# Exercise description
Using the data beneath this instruction, retype only the lines from the one that contains "Continue the Blender" down to the one that contains "return V, F4", both included, exactly as they appear.

# Entries

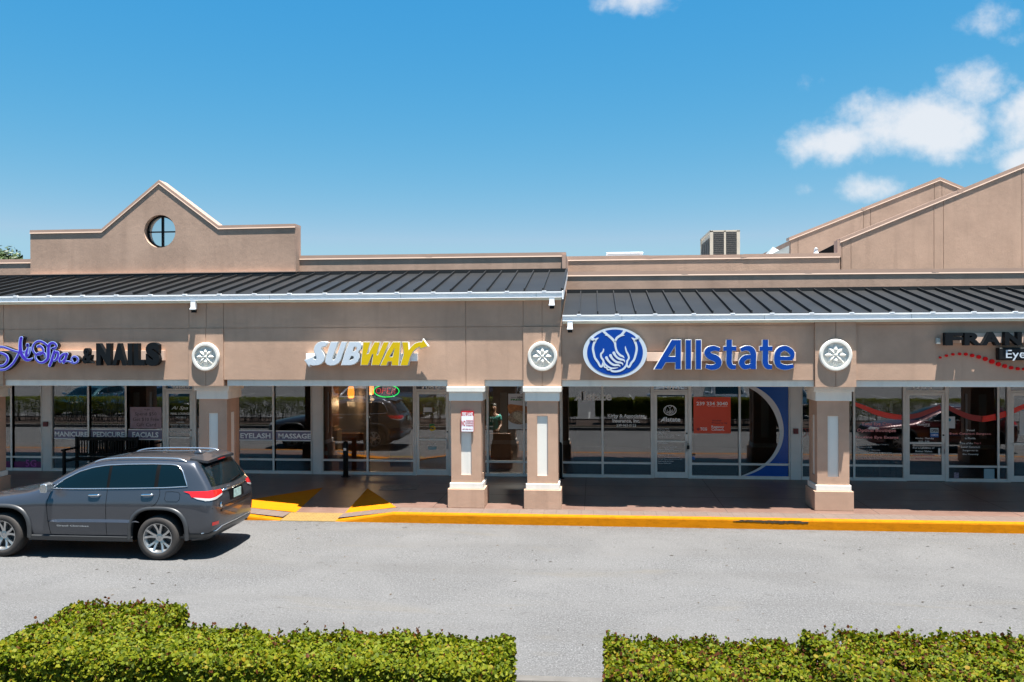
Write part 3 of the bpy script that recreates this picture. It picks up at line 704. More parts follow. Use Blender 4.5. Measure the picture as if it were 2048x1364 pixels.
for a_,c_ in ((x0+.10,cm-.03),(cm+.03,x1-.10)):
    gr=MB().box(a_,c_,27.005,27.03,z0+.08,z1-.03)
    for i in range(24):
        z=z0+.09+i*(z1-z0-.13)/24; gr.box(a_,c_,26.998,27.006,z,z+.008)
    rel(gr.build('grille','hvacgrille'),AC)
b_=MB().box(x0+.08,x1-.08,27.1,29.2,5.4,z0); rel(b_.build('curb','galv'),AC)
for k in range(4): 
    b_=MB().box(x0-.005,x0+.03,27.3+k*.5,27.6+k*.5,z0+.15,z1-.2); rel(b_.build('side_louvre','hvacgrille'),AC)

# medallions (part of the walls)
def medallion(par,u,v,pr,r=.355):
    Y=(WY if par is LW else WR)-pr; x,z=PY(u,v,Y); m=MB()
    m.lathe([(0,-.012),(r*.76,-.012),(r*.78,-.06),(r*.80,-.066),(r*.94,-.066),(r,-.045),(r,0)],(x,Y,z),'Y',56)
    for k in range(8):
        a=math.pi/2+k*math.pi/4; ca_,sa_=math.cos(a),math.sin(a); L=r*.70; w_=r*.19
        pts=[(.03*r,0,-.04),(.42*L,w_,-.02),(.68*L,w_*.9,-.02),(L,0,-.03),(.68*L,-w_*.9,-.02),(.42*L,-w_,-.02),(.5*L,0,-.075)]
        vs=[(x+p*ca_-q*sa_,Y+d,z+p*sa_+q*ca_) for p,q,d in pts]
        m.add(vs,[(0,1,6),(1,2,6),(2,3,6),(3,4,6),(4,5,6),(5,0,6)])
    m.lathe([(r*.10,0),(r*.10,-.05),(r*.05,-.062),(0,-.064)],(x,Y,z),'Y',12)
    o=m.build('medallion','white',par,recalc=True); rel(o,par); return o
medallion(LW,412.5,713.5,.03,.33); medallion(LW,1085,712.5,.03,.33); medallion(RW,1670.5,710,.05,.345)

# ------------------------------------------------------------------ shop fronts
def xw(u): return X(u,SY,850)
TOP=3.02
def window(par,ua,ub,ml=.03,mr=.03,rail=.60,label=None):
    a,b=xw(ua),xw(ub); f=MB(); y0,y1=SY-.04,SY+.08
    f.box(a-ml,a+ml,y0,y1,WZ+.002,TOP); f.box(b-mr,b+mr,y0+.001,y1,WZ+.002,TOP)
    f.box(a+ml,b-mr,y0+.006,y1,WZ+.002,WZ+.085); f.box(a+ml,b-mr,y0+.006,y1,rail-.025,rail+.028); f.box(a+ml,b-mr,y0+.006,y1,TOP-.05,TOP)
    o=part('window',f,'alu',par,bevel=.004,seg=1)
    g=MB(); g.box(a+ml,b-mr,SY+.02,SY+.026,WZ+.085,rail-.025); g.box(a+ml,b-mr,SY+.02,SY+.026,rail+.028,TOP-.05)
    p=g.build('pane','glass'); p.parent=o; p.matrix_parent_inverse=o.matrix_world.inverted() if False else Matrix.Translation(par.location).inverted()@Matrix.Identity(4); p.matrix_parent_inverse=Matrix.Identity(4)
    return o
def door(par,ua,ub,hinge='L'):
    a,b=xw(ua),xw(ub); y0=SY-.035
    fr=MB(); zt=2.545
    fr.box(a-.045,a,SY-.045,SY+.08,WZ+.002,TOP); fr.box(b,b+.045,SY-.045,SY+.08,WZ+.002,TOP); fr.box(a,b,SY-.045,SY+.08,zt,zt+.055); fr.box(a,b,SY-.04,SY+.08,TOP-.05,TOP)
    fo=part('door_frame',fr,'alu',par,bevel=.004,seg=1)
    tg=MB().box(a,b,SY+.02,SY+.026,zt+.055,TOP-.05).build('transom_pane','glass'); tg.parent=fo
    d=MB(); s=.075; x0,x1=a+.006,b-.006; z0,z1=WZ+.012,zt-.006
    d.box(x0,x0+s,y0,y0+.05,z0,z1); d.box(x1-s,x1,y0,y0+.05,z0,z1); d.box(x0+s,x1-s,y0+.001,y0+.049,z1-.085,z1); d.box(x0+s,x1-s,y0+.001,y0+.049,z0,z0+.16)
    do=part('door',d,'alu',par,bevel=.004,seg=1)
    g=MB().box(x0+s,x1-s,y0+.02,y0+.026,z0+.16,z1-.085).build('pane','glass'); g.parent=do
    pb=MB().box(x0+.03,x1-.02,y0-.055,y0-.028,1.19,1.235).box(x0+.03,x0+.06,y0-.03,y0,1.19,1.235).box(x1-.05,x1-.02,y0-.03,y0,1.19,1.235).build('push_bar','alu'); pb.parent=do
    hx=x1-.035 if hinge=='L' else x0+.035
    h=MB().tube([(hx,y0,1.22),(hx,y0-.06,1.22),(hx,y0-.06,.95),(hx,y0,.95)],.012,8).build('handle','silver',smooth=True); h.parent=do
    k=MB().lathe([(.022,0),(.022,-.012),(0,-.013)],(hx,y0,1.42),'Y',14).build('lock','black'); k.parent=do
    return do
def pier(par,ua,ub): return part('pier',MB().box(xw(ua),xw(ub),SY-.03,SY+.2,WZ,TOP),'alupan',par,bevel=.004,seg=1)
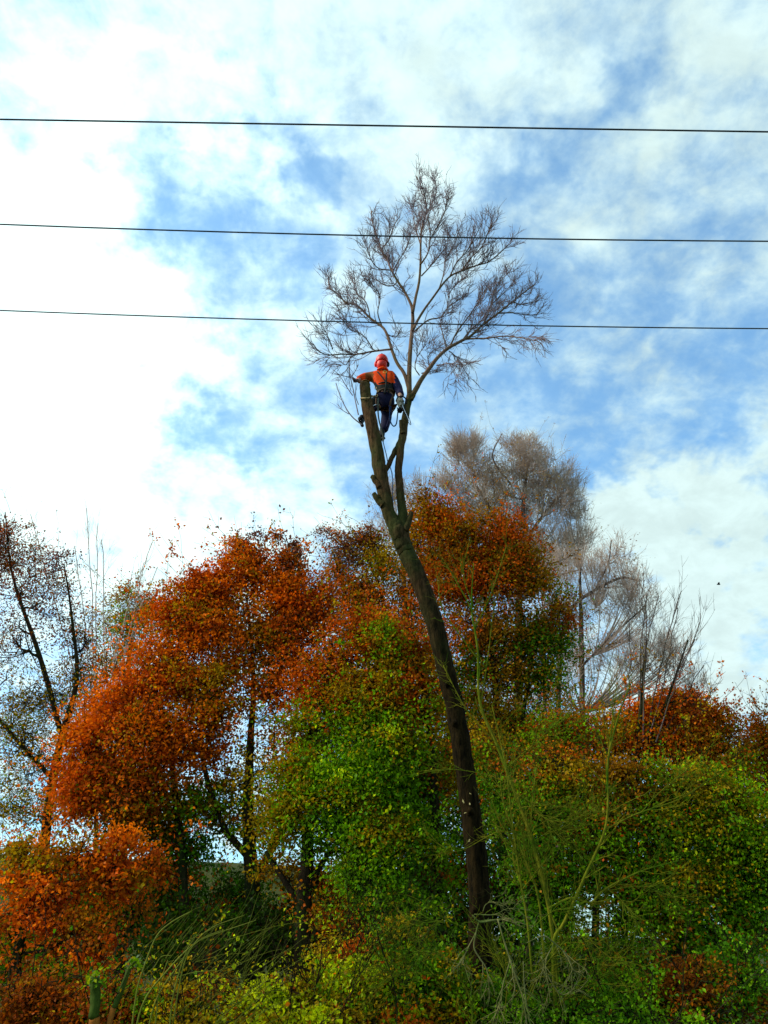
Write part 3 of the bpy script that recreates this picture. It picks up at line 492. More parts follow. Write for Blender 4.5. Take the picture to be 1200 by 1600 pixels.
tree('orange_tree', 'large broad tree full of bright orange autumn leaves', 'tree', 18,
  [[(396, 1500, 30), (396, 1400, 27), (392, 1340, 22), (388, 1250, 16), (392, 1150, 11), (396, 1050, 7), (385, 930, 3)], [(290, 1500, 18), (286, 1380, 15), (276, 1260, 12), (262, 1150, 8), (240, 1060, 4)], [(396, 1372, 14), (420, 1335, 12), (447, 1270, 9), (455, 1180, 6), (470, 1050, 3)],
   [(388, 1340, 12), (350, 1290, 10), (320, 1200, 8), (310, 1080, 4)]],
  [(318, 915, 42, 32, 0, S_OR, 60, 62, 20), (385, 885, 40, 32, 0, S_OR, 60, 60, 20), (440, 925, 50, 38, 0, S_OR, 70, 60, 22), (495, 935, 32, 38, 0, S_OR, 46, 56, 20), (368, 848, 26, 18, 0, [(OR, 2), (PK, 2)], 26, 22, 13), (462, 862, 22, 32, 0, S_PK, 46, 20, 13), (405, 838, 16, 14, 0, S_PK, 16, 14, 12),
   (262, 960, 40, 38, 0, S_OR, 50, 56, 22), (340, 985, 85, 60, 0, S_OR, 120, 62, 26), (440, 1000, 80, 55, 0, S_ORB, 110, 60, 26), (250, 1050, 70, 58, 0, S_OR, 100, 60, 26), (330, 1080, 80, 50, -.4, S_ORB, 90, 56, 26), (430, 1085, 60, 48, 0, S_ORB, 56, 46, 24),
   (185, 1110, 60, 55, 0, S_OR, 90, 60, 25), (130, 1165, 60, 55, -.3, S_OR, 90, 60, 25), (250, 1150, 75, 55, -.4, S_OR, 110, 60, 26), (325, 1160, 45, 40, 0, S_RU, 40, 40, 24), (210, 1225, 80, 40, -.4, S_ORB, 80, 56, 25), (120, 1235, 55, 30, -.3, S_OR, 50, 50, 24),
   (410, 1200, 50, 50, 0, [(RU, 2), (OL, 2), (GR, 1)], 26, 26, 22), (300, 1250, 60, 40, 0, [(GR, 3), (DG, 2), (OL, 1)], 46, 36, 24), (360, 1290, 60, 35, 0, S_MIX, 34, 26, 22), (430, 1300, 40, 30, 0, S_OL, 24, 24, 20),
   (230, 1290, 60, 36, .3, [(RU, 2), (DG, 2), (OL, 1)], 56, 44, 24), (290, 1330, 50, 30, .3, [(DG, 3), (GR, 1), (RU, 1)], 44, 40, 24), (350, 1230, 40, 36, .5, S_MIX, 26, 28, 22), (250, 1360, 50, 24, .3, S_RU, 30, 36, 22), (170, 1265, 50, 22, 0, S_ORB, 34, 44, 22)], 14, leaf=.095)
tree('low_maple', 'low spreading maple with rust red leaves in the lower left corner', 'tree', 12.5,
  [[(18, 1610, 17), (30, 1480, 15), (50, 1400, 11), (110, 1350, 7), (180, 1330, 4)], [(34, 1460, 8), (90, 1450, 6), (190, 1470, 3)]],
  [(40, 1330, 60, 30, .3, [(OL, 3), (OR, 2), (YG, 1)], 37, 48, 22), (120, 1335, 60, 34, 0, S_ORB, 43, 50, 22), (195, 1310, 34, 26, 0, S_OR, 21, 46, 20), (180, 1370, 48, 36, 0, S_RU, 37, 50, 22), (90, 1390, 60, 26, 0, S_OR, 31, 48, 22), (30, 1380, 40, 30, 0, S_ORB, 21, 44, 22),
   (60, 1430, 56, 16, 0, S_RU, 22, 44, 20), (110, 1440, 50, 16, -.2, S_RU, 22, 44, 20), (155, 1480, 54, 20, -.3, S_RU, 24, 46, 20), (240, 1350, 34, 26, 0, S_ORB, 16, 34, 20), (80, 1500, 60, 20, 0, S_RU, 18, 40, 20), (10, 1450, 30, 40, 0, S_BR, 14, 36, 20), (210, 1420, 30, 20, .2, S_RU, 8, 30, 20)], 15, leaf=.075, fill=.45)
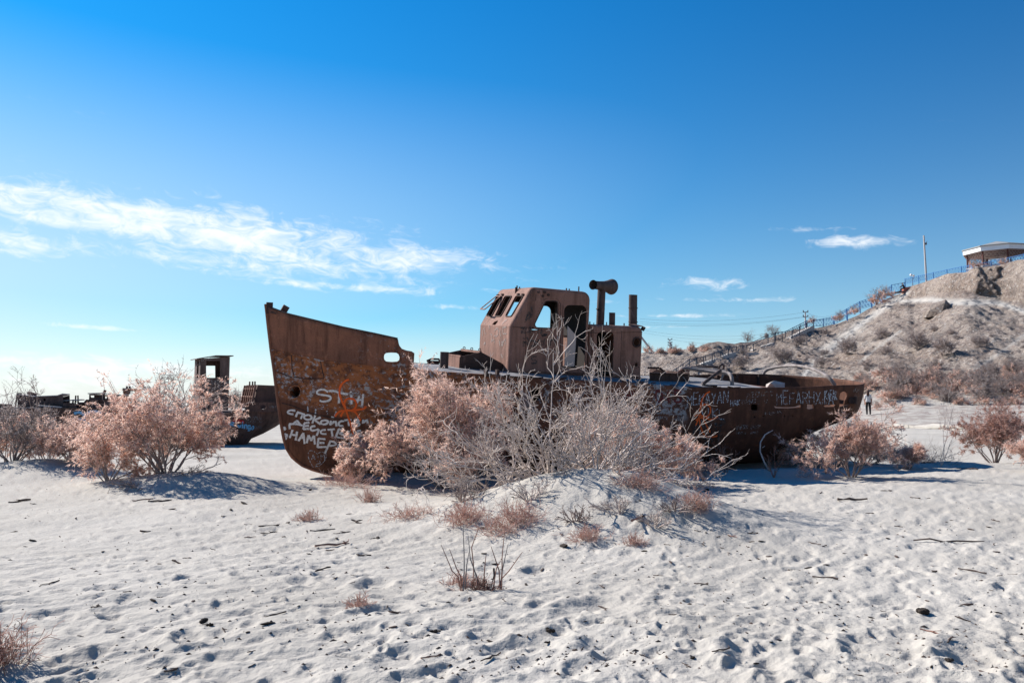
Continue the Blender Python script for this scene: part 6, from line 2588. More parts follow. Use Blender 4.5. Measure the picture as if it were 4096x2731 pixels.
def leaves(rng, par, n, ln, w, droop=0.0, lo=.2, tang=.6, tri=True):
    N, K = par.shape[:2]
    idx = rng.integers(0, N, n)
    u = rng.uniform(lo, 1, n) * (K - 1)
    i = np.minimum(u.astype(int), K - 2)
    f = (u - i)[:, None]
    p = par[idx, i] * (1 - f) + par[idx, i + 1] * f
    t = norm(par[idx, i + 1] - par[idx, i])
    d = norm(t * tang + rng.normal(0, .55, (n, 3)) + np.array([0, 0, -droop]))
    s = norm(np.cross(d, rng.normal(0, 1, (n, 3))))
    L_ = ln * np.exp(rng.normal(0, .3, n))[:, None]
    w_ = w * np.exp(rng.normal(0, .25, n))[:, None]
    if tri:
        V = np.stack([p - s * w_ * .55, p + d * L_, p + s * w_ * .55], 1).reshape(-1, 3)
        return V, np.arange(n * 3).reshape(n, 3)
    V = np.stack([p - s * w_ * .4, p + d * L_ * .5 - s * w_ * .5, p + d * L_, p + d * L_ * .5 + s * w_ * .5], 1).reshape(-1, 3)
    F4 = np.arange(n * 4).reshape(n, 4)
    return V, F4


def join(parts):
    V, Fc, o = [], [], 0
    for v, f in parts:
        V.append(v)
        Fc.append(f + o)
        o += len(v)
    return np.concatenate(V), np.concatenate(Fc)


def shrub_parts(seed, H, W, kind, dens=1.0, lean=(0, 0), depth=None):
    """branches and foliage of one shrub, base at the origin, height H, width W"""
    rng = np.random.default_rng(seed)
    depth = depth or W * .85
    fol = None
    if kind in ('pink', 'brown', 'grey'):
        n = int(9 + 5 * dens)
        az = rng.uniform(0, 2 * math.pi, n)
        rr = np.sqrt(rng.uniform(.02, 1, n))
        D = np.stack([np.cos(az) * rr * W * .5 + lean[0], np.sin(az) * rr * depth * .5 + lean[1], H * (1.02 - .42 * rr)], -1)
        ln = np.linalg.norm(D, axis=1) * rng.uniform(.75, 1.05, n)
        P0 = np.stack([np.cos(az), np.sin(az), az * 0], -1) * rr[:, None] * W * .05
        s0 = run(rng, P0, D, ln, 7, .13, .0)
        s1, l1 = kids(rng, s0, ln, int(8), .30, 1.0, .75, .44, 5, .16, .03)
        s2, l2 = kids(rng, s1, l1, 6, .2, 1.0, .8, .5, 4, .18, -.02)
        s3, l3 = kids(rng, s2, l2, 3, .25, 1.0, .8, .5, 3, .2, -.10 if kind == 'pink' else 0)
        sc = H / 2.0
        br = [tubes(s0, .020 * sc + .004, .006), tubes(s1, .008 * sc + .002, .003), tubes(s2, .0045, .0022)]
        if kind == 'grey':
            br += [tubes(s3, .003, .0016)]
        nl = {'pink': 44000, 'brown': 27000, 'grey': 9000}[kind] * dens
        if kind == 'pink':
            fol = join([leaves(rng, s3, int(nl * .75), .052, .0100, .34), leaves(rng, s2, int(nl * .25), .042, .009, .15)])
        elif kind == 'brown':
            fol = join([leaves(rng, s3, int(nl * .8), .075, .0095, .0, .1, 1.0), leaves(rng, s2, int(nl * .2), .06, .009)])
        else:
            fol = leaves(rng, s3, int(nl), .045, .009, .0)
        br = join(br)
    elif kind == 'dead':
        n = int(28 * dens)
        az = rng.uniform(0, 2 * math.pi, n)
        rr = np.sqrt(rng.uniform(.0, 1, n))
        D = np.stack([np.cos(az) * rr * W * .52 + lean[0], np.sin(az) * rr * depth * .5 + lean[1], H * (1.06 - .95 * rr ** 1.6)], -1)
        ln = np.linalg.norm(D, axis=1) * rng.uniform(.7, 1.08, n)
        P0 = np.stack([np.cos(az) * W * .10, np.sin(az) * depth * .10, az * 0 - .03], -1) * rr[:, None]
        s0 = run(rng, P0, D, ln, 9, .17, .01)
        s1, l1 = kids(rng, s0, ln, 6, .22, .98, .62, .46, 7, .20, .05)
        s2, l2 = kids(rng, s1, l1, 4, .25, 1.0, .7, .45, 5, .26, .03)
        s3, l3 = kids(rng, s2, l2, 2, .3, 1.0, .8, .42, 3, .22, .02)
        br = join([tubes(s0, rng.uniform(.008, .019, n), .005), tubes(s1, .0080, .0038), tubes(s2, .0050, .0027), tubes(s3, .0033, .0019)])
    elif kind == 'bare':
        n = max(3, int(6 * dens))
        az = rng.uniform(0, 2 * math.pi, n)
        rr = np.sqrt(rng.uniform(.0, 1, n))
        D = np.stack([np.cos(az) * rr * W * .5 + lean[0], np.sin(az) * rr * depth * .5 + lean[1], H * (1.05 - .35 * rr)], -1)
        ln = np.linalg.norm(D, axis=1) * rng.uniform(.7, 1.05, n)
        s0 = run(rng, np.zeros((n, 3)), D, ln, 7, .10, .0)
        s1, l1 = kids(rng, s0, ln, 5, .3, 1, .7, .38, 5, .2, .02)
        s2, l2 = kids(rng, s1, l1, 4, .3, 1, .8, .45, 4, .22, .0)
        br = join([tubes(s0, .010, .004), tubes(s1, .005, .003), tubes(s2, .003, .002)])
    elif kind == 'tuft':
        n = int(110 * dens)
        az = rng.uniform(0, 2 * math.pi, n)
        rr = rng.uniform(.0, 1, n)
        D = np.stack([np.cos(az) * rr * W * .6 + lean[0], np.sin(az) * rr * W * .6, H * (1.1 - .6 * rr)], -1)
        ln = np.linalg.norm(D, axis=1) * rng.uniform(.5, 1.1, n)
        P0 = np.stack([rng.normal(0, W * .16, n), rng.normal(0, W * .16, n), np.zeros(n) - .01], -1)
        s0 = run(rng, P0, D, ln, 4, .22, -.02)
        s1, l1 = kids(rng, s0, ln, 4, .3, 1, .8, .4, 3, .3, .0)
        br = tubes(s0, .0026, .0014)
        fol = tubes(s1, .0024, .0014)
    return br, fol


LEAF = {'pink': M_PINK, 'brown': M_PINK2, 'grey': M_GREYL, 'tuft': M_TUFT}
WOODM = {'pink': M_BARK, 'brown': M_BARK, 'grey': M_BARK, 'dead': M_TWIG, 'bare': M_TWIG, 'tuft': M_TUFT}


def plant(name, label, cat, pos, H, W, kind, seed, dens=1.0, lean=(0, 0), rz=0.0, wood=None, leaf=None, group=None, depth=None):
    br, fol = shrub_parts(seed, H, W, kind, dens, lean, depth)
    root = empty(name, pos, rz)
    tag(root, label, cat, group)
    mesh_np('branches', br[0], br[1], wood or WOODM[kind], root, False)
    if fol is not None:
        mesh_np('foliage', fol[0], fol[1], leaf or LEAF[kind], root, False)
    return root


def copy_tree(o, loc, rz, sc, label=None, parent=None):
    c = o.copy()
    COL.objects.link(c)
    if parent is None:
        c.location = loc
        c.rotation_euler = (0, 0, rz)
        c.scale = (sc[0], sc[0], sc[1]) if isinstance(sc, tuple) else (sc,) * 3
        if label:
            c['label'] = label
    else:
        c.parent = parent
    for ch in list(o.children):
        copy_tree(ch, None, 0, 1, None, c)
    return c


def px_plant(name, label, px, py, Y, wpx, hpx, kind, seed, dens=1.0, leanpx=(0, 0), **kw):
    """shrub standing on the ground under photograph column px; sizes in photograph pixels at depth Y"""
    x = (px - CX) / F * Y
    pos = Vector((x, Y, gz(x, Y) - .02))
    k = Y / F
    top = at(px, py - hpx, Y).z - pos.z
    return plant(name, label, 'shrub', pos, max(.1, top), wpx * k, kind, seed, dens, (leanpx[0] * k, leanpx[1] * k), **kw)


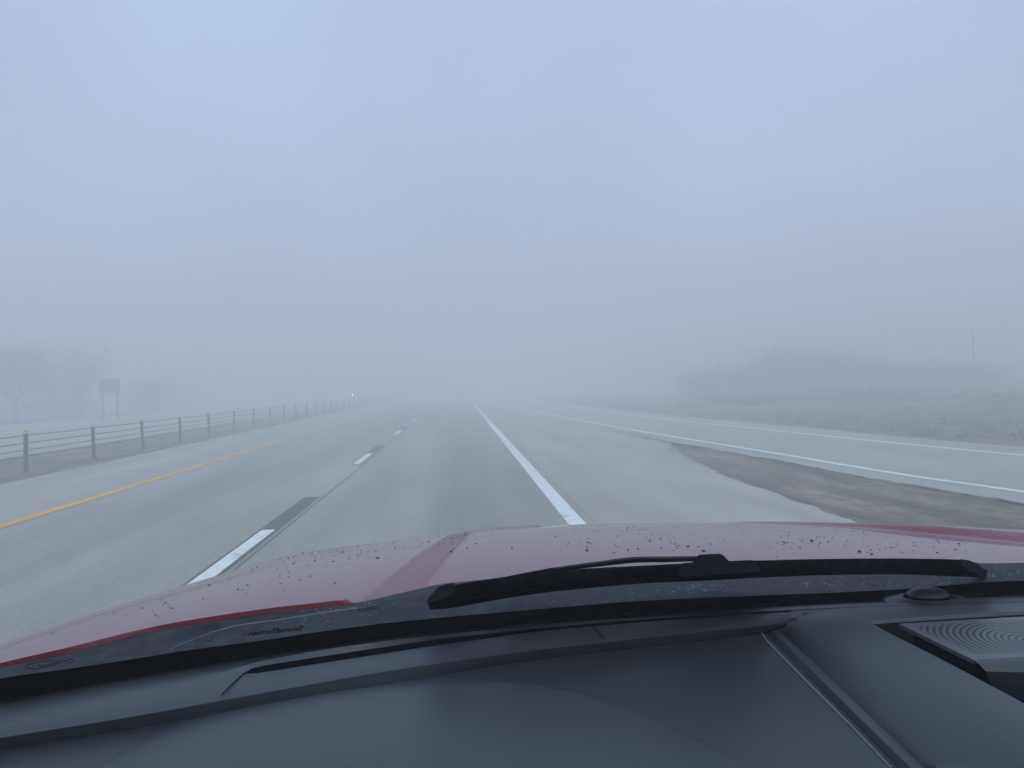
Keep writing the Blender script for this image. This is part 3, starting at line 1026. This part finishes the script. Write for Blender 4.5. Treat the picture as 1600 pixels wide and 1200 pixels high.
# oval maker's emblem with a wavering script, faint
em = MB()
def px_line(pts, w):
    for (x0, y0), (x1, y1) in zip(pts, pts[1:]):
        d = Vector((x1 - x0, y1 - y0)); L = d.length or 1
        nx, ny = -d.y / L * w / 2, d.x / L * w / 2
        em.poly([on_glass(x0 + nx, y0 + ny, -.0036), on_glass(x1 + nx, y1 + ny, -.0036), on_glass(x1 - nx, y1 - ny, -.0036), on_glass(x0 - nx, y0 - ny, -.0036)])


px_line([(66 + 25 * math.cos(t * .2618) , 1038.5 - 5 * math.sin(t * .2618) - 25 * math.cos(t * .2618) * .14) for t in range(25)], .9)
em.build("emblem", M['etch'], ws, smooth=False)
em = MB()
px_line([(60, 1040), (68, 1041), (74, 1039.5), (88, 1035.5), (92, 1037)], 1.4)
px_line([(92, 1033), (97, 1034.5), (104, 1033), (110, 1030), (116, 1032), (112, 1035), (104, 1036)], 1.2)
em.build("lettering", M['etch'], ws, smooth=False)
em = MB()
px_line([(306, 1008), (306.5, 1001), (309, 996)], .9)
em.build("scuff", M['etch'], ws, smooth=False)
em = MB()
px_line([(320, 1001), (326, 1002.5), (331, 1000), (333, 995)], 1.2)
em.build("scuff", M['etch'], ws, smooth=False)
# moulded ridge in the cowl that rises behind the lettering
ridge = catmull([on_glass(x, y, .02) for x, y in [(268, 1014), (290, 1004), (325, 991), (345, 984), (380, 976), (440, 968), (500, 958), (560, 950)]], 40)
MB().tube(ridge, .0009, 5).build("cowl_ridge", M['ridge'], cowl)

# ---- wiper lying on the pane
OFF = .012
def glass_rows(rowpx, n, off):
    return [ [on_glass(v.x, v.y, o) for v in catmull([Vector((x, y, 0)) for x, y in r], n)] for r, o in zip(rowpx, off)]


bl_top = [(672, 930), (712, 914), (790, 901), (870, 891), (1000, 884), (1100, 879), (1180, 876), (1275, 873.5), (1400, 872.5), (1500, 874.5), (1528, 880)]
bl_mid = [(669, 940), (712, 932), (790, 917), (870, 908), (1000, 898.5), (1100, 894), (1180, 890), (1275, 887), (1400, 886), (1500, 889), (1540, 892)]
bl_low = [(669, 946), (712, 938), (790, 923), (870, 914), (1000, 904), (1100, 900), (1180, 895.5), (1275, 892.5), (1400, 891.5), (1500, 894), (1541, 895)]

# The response
Continue the Blender Python script for this scene: part 6, from line 2588. More parts follow. Use Blender 4.5. Measure the picture as if it were 4096x2731 pixels.
def leaves(rng, par, n, ln, w, droop=0.0, lo=.2, tang=.6, tri=True):
    N, K = par.shape[:2]
    idx = rng.integers(0, N, n)
    u = rng.uniform(lo, 1, n) * (K - 1)
    i = np.minimum(u.astype(int), K - 2)
    f = (u - i)[:, None]
    p = par[idx, i] * (1 - f) + par[idx, i + 1] * f
    t = norm(par[idx, i + 1] - par[idx, i])
    d = norm(t * tang + rng.normal(0, .55, (n, 3)) + np.array([0, 0, -droop]))
    s = norm(np.cross(d, rng.normal(0, 1, (n, 3))))
    L_ = ln * np.exp(rng.normal(0, .3, n))[:, None]
    w_ = w * np.exp(rng.normal(0, .25, n))[:, None]
    if tri:
        V = np.stack([p - s * w_ * .55, p + d * L_, p + s * w_ * .55], 1).reshape(-1, 3)
        return V, np.arange(n * 3).reshape(n, 3)
    V = np.stack([p - s * w_ * .4, p + d * L_ * .5 - s * w_ * .5, p + d * L_, p + d * L_ * .5 + s * w_ * .5], 1).reshape(-1, 3)
    F4 = np.arange(n * 4).reshape(n, 4)
    return V, F4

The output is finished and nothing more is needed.